Una tendenza proseguita anche con l’amministrazione Biden, con Washington che cerca di portare sul proprio territorio un colosso esposto a turbolenze geopolitiche, leggasi possibile invasione di Pechino. Per questo gli Usa stanno cercando di appropriarsi delle sue expertise. Allo stesso tempo provando a replicare il sistema integrato costruito dalla Tsmc nella città nella città di Hsinchu, sulla costa occidentale dell’isola principale di Taiwan. Ma il gigante taiwanese ha sempre evitato di esportare le tecnologie e le expertise più avanzate. Oltre il 95% dei 57 miliardi di dollari di asset a lungo termine della Tsmc e circa il 90% dei suoi dipendenti risiedono a Taiwan. Così come ha sempre evitato di recidere il legame con la Cina, sul cui territorio ha peraltro attivi due stabilimenti tra Shanghai e Nanchino. Non lo ha fatto neppure dopo il ban di Trump verso Huawei e anche dopo che, nell’autunno del 2021, il ministero dell’economia taiwanese ha annunciato la revisione delle regole per la vendita di componenti o impianti e per il trasferimento di tecnologie sensibili a controparti cinesi con le aziende obbligate a richiedere un’approvazione alle autorità, mentre prima dovevano solo notificare le transazioni. Negli ultimi mesi, Tsmc ha fornito alla cinese Oppo le tecnologie per lo sviluppo di chip a 3 nanometri, più avanzati rispetto a quelli a 5 nanometri che verranno sviluppati in Arizona. Anche la SiEngine Technology, azienda di Wuhan specializzata nel design di chip dedicati all’automotive, utilizzerà prodotti targati Tsmc.
Hub alternativi: Corea del Sud, Malesia e India
Non è un caso che sia Washington (attraverso il Chips Act) sia Pechino stanno cercando disperatamente di ridurre la dipendenza dagli attori taiwanesi con finanziamenti mastodontici per i player nazionali. Quando uno o l’altro non avranno più bisogno di Taiwan, potrebbe venire meno uno dei deterrenti alla guerra. In tal senso interessante i movimenti degli Usa e degli altri paesi asiatici per individuare alternative con meno incognite geopolitiche. Se l’ambizione all’autosufficienza completa nel settore pare una chimera, o un “esercizio di futilità” come lo ha definito Morris Chang, diversi paesi della zona si muovono per ritagliarsi uno spazio nel comparto di fabbricazione e assemblaggio. La Corea del Sud, come detto, ha ottime opportunità. Yoon, annunciando l’adesione al Chip 4, ha anche anticipato che il primo incontro preliminare del nuovo formato di cooperazione potrebbe essere convocato per settembre.
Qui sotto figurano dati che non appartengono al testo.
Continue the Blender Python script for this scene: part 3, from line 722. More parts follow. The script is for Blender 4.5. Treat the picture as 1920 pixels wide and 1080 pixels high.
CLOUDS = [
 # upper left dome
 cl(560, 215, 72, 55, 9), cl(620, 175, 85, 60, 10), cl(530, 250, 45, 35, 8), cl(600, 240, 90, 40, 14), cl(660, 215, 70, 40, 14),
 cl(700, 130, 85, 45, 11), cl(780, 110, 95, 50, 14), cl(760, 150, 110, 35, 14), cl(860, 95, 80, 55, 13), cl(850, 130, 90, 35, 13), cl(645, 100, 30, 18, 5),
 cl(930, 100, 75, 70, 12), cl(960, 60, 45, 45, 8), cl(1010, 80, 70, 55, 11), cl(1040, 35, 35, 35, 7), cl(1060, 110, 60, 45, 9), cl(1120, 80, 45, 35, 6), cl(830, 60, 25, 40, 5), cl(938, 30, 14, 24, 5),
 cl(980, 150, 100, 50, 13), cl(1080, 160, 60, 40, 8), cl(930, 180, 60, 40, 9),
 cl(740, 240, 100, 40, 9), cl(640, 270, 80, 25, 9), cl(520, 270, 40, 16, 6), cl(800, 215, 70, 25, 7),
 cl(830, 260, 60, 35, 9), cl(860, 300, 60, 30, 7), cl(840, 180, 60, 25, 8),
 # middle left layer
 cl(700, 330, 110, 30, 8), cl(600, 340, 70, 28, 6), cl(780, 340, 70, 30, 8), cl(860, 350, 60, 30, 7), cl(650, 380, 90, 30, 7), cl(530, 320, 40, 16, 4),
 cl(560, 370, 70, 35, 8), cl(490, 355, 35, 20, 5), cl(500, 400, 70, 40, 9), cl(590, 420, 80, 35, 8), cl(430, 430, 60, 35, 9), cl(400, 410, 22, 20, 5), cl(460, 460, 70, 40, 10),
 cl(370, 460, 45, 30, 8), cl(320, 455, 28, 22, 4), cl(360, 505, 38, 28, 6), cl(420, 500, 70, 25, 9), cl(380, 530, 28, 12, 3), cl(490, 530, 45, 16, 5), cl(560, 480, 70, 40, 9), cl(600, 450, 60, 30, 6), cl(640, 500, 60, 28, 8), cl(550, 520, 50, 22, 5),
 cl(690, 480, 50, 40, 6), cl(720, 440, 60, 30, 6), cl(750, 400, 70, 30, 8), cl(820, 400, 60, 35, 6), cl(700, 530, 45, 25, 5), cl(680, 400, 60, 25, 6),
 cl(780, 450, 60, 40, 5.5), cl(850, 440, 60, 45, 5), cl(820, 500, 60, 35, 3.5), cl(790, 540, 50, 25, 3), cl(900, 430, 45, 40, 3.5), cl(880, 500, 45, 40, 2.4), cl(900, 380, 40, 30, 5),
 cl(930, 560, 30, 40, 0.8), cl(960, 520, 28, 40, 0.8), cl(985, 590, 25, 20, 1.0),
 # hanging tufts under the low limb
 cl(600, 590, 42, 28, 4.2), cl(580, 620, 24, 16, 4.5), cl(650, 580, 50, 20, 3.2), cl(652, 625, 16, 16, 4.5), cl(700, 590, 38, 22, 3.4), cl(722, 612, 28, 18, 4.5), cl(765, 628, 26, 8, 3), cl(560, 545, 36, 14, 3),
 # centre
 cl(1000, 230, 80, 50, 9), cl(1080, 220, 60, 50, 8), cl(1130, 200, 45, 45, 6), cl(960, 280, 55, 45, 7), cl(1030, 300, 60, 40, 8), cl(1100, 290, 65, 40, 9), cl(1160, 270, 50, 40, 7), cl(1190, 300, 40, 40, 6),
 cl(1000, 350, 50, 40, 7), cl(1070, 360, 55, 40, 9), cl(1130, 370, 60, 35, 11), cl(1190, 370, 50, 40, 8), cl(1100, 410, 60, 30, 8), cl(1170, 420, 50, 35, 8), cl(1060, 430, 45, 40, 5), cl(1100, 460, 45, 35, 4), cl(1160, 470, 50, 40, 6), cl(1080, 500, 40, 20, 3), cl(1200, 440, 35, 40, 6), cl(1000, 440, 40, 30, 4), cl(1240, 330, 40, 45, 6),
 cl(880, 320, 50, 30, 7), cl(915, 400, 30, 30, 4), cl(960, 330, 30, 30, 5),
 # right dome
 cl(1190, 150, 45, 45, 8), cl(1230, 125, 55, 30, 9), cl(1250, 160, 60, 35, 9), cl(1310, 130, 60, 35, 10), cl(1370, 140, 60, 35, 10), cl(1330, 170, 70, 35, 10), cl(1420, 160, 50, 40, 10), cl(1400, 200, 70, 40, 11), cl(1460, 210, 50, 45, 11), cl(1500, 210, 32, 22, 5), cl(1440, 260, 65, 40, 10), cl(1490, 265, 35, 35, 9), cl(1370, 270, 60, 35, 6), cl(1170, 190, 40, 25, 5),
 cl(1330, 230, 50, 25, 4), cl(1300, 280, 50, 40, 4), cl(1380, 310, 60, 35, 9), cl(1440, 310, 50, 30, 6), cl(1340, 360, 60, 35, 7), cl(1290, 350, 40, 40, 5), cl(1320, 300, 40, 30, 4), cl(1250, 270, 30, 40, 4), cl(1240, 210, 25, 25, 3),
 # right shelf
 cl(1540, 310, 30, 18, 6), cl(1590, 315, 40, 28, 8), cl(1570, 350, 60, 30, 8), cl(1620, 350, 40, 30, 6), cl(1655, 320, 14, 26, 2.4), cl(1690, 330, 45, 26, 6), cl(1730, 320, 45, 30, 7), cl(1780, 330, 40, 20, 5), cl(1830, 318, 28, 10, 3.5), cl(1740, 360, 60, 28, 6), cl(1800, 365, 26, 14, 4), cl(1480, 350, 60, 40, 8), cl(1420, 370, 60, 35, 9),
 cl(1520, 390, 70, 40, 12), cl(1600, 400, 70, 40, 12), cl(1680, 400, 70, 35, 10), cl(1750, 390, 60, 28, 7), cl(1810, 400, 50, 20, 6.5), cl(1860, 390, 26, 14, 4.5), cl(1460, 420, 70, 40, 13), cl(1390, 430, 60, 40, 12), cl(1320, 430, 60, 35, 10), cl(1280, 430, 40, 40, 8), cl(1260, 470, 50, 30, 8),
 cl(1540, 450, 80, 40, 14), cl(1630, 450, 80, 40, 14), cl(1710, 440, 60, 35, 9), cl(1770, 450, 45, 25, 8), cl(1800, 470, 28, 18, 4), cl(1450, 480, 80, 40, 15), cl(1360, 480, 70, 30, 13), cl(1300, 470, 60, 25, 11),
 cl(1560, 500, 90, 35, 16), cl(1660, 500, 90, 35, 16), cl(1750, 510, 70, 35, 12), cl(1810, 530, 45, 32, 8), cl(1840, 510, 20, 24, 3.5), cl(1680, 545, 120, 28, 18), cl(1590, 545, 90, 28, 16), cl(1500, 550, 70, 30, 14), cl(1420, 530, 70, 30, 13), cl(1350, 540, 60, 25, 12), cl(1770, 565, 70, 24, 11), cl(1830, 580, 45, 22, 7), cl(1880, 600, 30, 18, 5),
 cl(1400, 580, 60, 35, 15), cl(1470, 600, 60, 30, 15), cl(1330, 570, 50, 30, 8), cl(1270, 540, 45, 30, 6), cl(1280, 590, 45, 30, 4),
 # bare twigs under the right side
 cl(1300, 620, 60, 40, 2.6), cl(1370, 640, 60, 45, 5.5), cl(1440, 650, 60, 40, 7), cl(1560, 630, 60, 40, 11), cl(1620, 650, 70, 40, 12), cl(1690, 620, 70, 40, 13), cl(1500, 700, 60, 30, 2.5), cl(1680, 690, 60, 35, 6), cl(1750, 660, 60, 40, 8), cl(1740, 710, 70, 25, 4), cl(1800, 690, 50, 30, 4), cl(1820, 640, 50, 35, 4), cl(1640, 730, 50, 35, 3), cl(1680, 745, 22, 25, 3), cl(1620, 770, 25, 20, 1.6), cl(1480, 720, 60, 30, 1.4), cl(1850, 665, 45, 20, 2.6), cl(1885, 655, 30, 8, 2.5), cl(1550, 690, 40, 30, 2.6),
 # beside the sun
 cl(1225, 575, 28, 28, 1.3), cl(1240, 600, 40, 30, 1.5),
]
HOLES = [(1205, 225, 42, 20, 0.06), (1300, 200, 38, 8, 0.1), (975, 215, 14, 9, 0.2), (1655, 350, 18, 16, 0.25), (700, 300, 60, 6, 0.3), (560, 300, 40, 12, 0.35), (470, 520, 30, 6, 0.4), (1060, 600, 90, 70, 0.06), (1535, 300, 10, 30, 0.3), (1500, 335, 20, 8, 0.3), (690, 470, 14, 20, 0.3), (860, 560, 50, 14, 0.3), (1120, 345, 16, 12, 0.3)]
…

“Non è un caso che sia Washington (attraverso il Chips Act) sia Pechino stanno cercando disperatamente di ridurre la dipendenza dagli attori taiwanesi con finanziamenti mastodontici per i player nazionali”
Ovviamente, si muove con forza anche la Cina. A fine 2021, gli impianti di fabbricazione di chip in territorio cinese (tra quelli già operativi e quelli in costruzione) erano 91: un anno prima erano 66. Erano già raddoppiati tra il 2017 e il 2019. Il raggiungimento di una produzione ai più elevati standard di qualità potrebbe distare 5 o 6 anni. Ma i sussidi statali sono in costante aumento e la campagna di rettificazione dei colossi digitali in corso sta riorientando big come Alibaba o Tencent sul settore. Una battuta d’arresto alla corsa verso i chip di Pechino è però rappresentata dallo scandalo che coinvolge il China Integrated Circuit Industry Investment Fund, un attore chiave nella ricerca dell’autosufficienza del paese nella produzione di chip. Dalla metà di luglio, la polizia cinese ha confermato le indagini su almeno sei dirigenti attuali e precedenti del fondo e del suo gestore unico, Sino IC Capital Co. Ltd.
Ma attenzione anche ad altri paesi asiatici. Per esempio alla Malesia: la città di Penang sta diventando sempre più un polo di attrazione per i produttori internazionali di microchip. Tra gli altri, il gigante statunitense Intel ha annunciato nel dicembre 2021 che investirà 7 miliardi di dollari nella città per costruire un nuovo impianto di fabbricazione e assemblaggio di chip, creando 9000 posti di lavoro. C’è poi l’India. Si prevede che il mercato complessivo dei semiconduttori in India crescerà a un tasso annuo del 18,8%, raggiungendo i 64 miliardi di dollari nel 2026. Un progetto sul quale spinge molto il premier Narendra Modi.